It’s a good life, but possibly not a busy one.
The hint comes in the two words ‘inaccessible’ and ‘flightless’, and gently coalesces into the two questions: ‘how the hell did it get there in the first place?’ and ‘what the hell does it do with its life’? For the Inaccessible Island Rail, which is swimless as well, is the world’s smallest flightless bird, and it lives successfully on an island the size of Westminster about 1700 miles west of Cape Town. It’s nearest relative, the Dot-Winged Crake, lives in Uruguay 2500 miles the other way, and the South African bird book Newmans describes it as ‘scurrying between tussocks’ and saying ‘Pseep’ quite a lot. Sometimes, I know how it feels. It survives, indeed 8500 of them at the latest census would suggest that it thrives, purely because mankind’s baleful influence has never quite managed to leave rodents there on their occasional visits, helped by the fact that the island is entirely girt with 1000 foot vertical cliffs. (Rodents are what we normally leave, along with various forms of syphilis).
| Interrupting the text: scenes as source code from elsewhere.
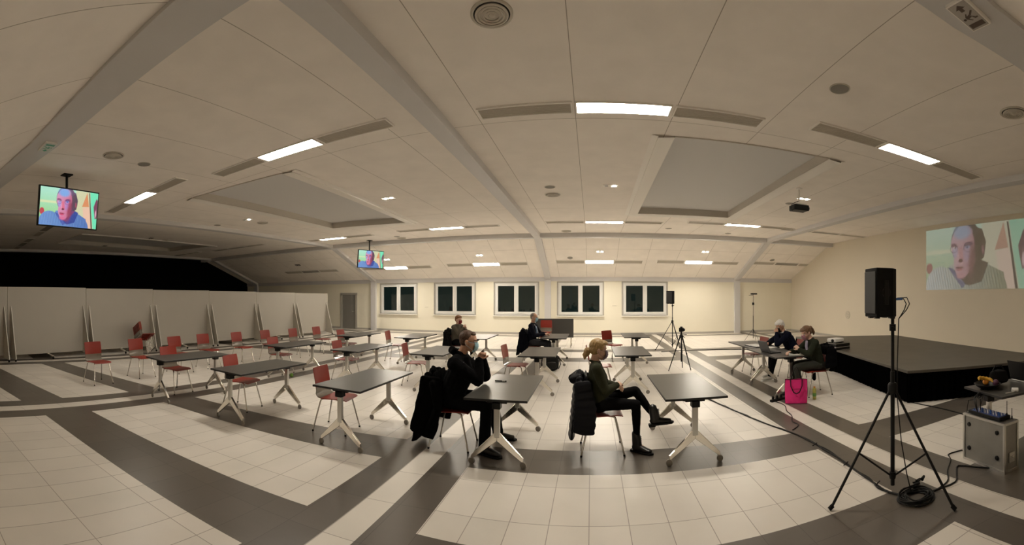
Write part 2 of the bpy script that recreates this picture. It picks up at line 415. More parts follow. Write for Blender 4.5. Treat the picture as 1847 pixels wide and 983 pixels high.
rows = [
 (.42,5.40,1,0,'lit light strip straight above the seated woman in green, nearest the middle'),
 (-4.67,5.18,1,0,'lit light strip beside the near edge of the lit left ceiling recess'),
 (-9.15,4.72,2,0,'lit light strip just right of the larger hanging television'),
 (5.0,5.13,2,0,'lit light strip between the right ceiling recess and the projection wall'),
 (.42,13.59,1,0,'lit light strip beyond the middle beam, level with the right recess far edge'),
 (-5.09,13.88,1,0,'lit light strip beyond the left recess, right of the smaller television'),
 (-10.21,14.1,2,0,'lit light strip left of the smaller television beyond the left recess'),
 (5.09,13.27,1,0,'lit light strip under the far right corner of the right recess'),
 (.35,18.37,1,1,'lit light strip on the far slope above the middle windows'),
 (4.85,18.31,1,1,'lit light strip on the far slope above the black loudspeaker at the windows'),
 (-4.82,18.5,1,1,'lit light strip on the far slope above the second and third windows'),
 (-9.54,18.6,1,1,'lit light strip on the far slope directly behind the smaller television'),
 (-15.05,18.6,0,1,'unlit light strip on the far slope left of the grey door'),
 (9.3,18.2,0,1,'unlit light strip on the far slope beside the right wall corner'),
 (-15.6,13.47,0,0,'unlit light strip past the third beam in the dim left part'),
 (-20.2,13.1,0,0,'unlit light strip farthest into the dark left end'),
 (8.55,13.42,0,0,'unlit light strip ending at the cream right wall'),
 (-14.4,3.7,0,0,'unlit light strip behind the bottom edge of the larger television'),
 (-18.9,3.7,0,0,'unlit light strip at the left picture edge over the partition'),
]
for x, y, lit, sl, lab in rows: strip(x, y, lit, lab, bool(sl), group='light strips in the ceiling')
# ------------------------------------------------------------------ small ceiling fittings
def first_or_dup(store, key, maker, loc, rot, label, group):
    if key not in store:
        t = maker(); t.location = loc; t.rotation_euler = rot; t['label'] = label
        if group: t['group'] = group
        store[key] = t; return t
    t = dup(store[key], loc, 0, label, group); t.rotation_euler = rot; return t
ST = {}
SLOPE_A = -math.atan((ZC-ZE)/(YF-Y1))

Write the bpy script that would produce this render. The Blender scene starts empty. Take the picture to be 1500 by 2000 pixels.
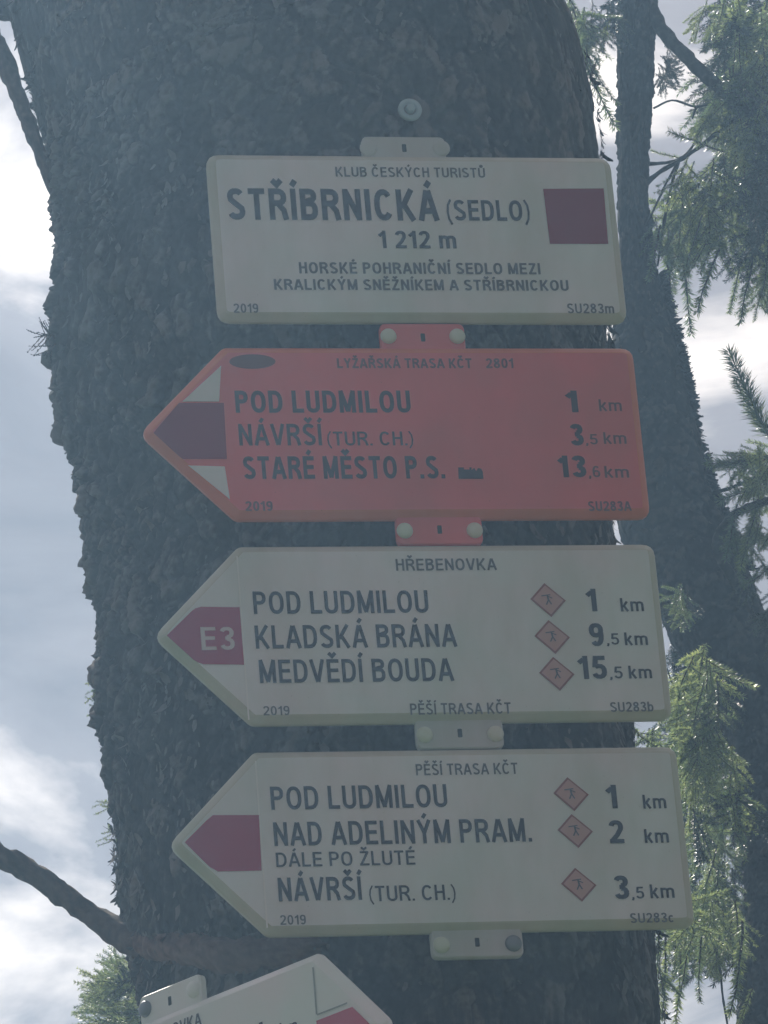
import bpy, math, random, os
import numpy as np
from mathutils import Vector, Matrix

random.seed(7)
rng = np.random.default_rng(11)
sc = bpy.context.scene
col = sc.collection

# ------------------------------------------------------------------ camera
Z0 = 3.475
CAM = np.array([-1.02401, -4.52862, -1.87485 + Z0])
YAW, PITCH, ROLL, FPX = 0.210853, 0.389003, -0.0858173, 10311.3
_d = np.array([math.sin(YAW) * math.cos(PITCH), math.cos(YAW) * math.cos(PITCH), math.sin(PITCH)])
_r = np.array([math.cos(YAW), -math.sin(YAW), 0.0])
_u = np.cross(_r, _d)
CR = _r * math.cos(ROLL) + _u * math.sin(ROLL)
CU = -_r * math.sin(ROLL) + _u * math.cos(ROLL)
cd = bpy.data.cameras.new('camera')
cam = bpy.data.objects.new('camera', cd)
col.objects.link(cam)
cam.matrix_world = Matrix(((CR[0], CU[0], -_d[0], CAM[0]), (CR[1], CU[1], -_d[1], CAM[1]),
                           (CR[2], CU[2], -_d[2], CAM[2]), (0, 0, 0, 1)))
cd.sensor_fit = 'VERTICAL'
cd.sensor_height = 24.0
cd.lens = FPX * 24.0 / 2000.0
cd.clip_start, cd.clip_end = 0.05, 500
sc.camera = cam

# ------------------------------------------------------------------ sun, sky, exposure
SUN_AZ, SUN_EL = math.radians(-3), math.radians(46)      # azimuth from +Y towards +X
sd = np.array([math.sin(SUN_AZ) * math.cos(SUN_EL), math.cos(SUN_AZ) * math.cos(SUN_EL), math.sin(SUN_EL)])
sl = bpy.data.lights.new('sun', 'SUN')
sl.energy, sl.angle, sl.color = 4.4, math.radians(0.6), (1.0, 0.93, 0.82)
so = bpy.data.objects.new('sun', sl)
so.rotation_euler = Vector(sd).to_track_quat('Z', 'Y').to_euler()
so.location = (-6, 8, 10)
col.objects.link(so)

w = bpy.data.worlds.new('World')
sc.world = w
w.use_nodes = True
nt = w.node_tree
nt.nodes.clear()
N, L = nt.nodes.new, nt.links.new
sky = N('ShaderNodeTexSky')
sky.sky_type = 'NISHITA'
sky.sun_disc = False
sky.sun_elevation, sky.sun_rotation = SUN_EL, SUN_AZ
b1 = N('ShaderNodeBackground'); b1.inputs[1].default_value = 0.06
L(sky.outputs[0], b1.inputs[0])
tc = N('ShaderNodeTexCoord')
mp = N('ShaderNodeMapping'); mp.inputs['Scale'].default_value = (1, 1, 1.9)
mp.inputs['Location'].default_value = (11.18337, 11.14775, 18.36534)
L(tc.outputs['Generated'], mp.inputs[0])
nz = N('ShaderNodeTexNoise'); nz.inputs['Scale'].default_value = 11.3684; nz.inputs['Detail'].default_value = 7; nz.inputs['Roughness'].default_value = 0.52
nz.inputs['Distortion'].default_value = 0.35
L(mp.outputs[0], nz.inputs[0])
cr = N('ShaderNodeValToRGB')
cr.color_ramp.elements[0].position = 0.36; cr.color_ramp.elements[0].color = (0.175, 0.150, 0.155, 1)
cr.color_ramp.elements[1].position = 0.64; cr.color_ramp.elements[1].color = (1.10, 0.97, 0.87, 1)
e = cr.color_ramp.elements.new(0.5); e.color = (0.285, 0.25, 0.255, 1)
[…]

One pregnant rat, and twelve months later ‘pseep’ would have gone the way of a coherent Boris policy statement into the annals of the sound archive. The only scurrying left would be of the four-footed type, plus a few traumatized Rockhopper Penguins quickly trying to get British passports.
Basically, the Inaccessible Island Rail flew to the island about 300 thousand years ago from around Montevideo, and eventually gave up flying because there was simply no point in bothering. Consequently, I would guess it is the world’s most contented creature. How do I know this?
I know this because I am now an academic, and it is my job to know.
Oh. You don’t think I am? You have some dim memory of my being the only one in my family without a degree, do you, or at least with the prospect of one? Long hours have flown by as you have listened to me banging on about strangely ‘excellent’ A Level results and a mysteriously turned down place at Oxford, neither of which I have ever provided a shred of evidence for. You watch me using long words and complicated sentences with poncy adverbs all over the place, and you believe that this is my substitute for the real thing? When my shirt has been off, you have noticed the deep indentation left by the degree-less chip that I still carry on my shoulder forty years later, I suppose? You think I’m thick, but posh enough to disguise it well; basic, but sophisticated enough to confuse it with impressionism.
Well, not any more I’m not. Because I have spent a day doing research behind closed doors at the Museum of Zoology at Cambridge University, which makes me a researcher, which makes me a sort of graduate by one remove. And it was only during the course of it that I got bored with what I was supposed to be researching and started looking into the Rail, with which bird my friend Richard and I have long held an obsession. And I have been in an office for hours with a real professor, looking over our glasses at each other and chewing the academic fat, or something like that. And I was more excited than I can say. I read improving documents on the train, strode into town with an esoteric spring in my step, and tried to look vague but brainy when I bought some dry-roast peanuts for lunch. I was in seventh heaven. I gazed patronisingly at ordinary tourists looking at stuffed albatrosses in the museum, and wished they would go away so that my gargantuan brain could get on with all the weighty things it had to get done. I wrote reams of notes in illegible longhand and then had a delightful meeting with someone else in a hip bar that sells craft lager and Scotch eggs. This is what I was put on earth to do, I thought to myself. Especially the Scotch eggs. And the lager.
And right now, if a graduate walked past me, and if I were an Inaccessible Island Rail, I would say an intellectual ‘pseep’. And I would mean it.
PS And I know that the photo at the top doesn’t work. Anyone who has caught an IAR on camera unsurprisingly wants money for use of the image.